Impariamo a far bene il bene
di Dino Dozzi
Direttore di MC
Accostare management e pastorale può risultare strano; fare un convegno sul futuro della Chiesa può far pensare ad una rottamazione dello Spirito Santo. Eppure alla Pontificia Università Lateranense, l’università del papa, dal 23 al 25 marzo 2017 si è svolto il “Festival internazionale della creatività nel management pastorale”, sul tema “Quale Chiesa tra vent’anni?”, al quale sono stati invitati anche Gilberto Borghi, che cura la rubrica di MC “Provare per credere” e il sottoscritto; vi ha partecipato anche Giorgio Gatta che cura la nostra rubrica “Percorsi di sostenibilità”. Si vede che MC vien visto da qualcuno come anticipatore di futuro, il che non ci dispiace. Ma veniamo ai contenuti.
“Fare bene il bene” richiede anche professionalità e capacità organizzativa in tempi in cui tutto invecchia rapidamente, dice il direttore del Festival Giulio Carpi. L’invito a guardare avanti, al futuro della Chiesa, con coraggio e creatività viene da papa Francesco nella sua esortazione apostolica programmatica Evangelii gaudium. Per far questo è però necessario uscire dalla comfort zone, ha ricordato mons. Enrico dal Covolo, magnifico rettore dell’Università Lateranense. Think global, act local: è quanto hanno sottolineato anche padre Antonio Spadaro, direttore de “La Civiltà Cattolica” e mons. Dario Edoardo Viganò, prefetto per la Segreteria della comunicazione nel Vaticano. Mons. Franco Giulio Brambilla, vicepresidente della CEI, ha ricordato che non si può parlare del presente senza buttare un occhio al futuro, non si può parlare di Dio senza parlare dell’uomo, non si può parlare di fede senza parlare di lavoro.
Tra sogni e provocazioni, le suggestioni sono state tante. Quale Chiesa tra vent’anni? Meno cattolica e più cristiana, cioè casa di tutti i cristiani, accogliendo e valorizzando le ricchezze di ognuno; meno dogmatica e più evangelica, capace di riproporre la bella notizia dell’amore di Dio per tutti; meno clericale e più francescana, sulla linea di san Francesco e di papa Francesco.

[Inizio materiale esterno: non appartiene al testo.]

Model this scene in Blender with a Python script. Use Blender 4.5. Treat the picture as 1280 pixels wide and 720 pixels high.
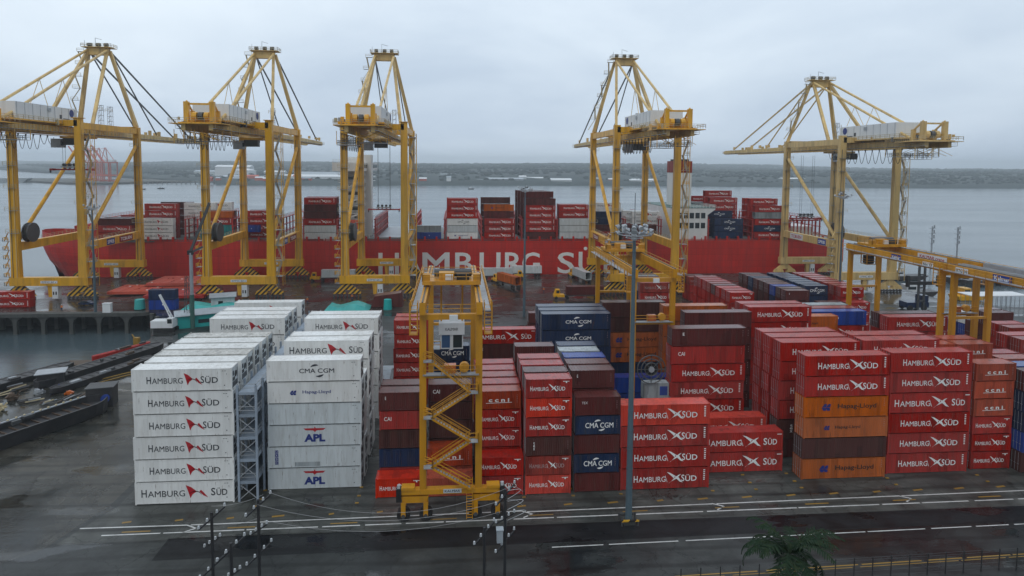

E quale parrocchia tra vent’anni? Più piccola (mille persone?), a misura di conoscenza vicendevole, con un animatore non necessariamente sacerdote (potrà essere anche una religiosa o un catechista): i territori di missione con le loro “cappelle” hanno da insegnarci. Meno messe ma più partecipate, meno comunioni ma più comunione e senso di appartenenza alla propria comunità. La parrocchia, o comunque si chiamerà, dovrà diventare luogo di accoglienza, di incontro e di confronto per tutti, nel segno e nello stile della solidarietà; luogo di aggregazione e punto di riferimento per ragazzi, giovani e adulti.
La Bibbia dovrà ritornare al centro della comunità e delle famiglie, restituita a tutto il popolo di Dio, riscoperta come il libro che non parla solo di Dio, ma soprattutto di noi, degli uomini che Dio ama. La sinodalità, il camminare insieme, esigerà maggiore spazio di responsabilità per i laici e in particolare per le donne. La solidarietà con i poveri sarà la caratteristica della Chiesa e della parrocchia del futuro. L’inculturazione, cioè l’inserimento concreto del vangelo nei diversi contesti geografici e culturali, genererà la pluriformità delle Chiese, come all’inizio del cristianesimo: e questa sarà ricchezza da incoraggiare e non da temere. Chiese - l’ha ricordato Andrea Riccardi, fondatore della Comunità di Sant’Egidio - davvero vicine ai poveri ad ogni latitudine, abbandonando il modello ereditato dall’impero romano e dal Concilio di Trento, che esigeva rigido controllo centralizzato.
In un’epoca in cui le istituzioni faticano, occorre insistere sulle periferie, svolgendo un ruolo di supplenza. In un tempo presente in cui il bene comune è il grande sconosciuto, è urgente sognare, progettare e cominciare a costruire una cultura dell’attenzione agli altri, della cura della casa comune, del bene di tutti. La Chiesa del futuro deve ricostruire la civiltà del vivere insieme, deve insegnare l’arte del mosaico, che significa riconoscere la preziosità di ogni singola tessera.
Anche il nostro Festival Francescano di Bologna 2017 a fine settembre parlerà di futuro: bella e costruttiva coincidenza. A Roma il futuro della Chiesa nel segno del management (ma non solo, come detto); a Bologna il futuro nel segno della semplicità. MC vi informa su entrambi, perché il futuro siamo tutti noi e lo stiamo già costruendo insieme.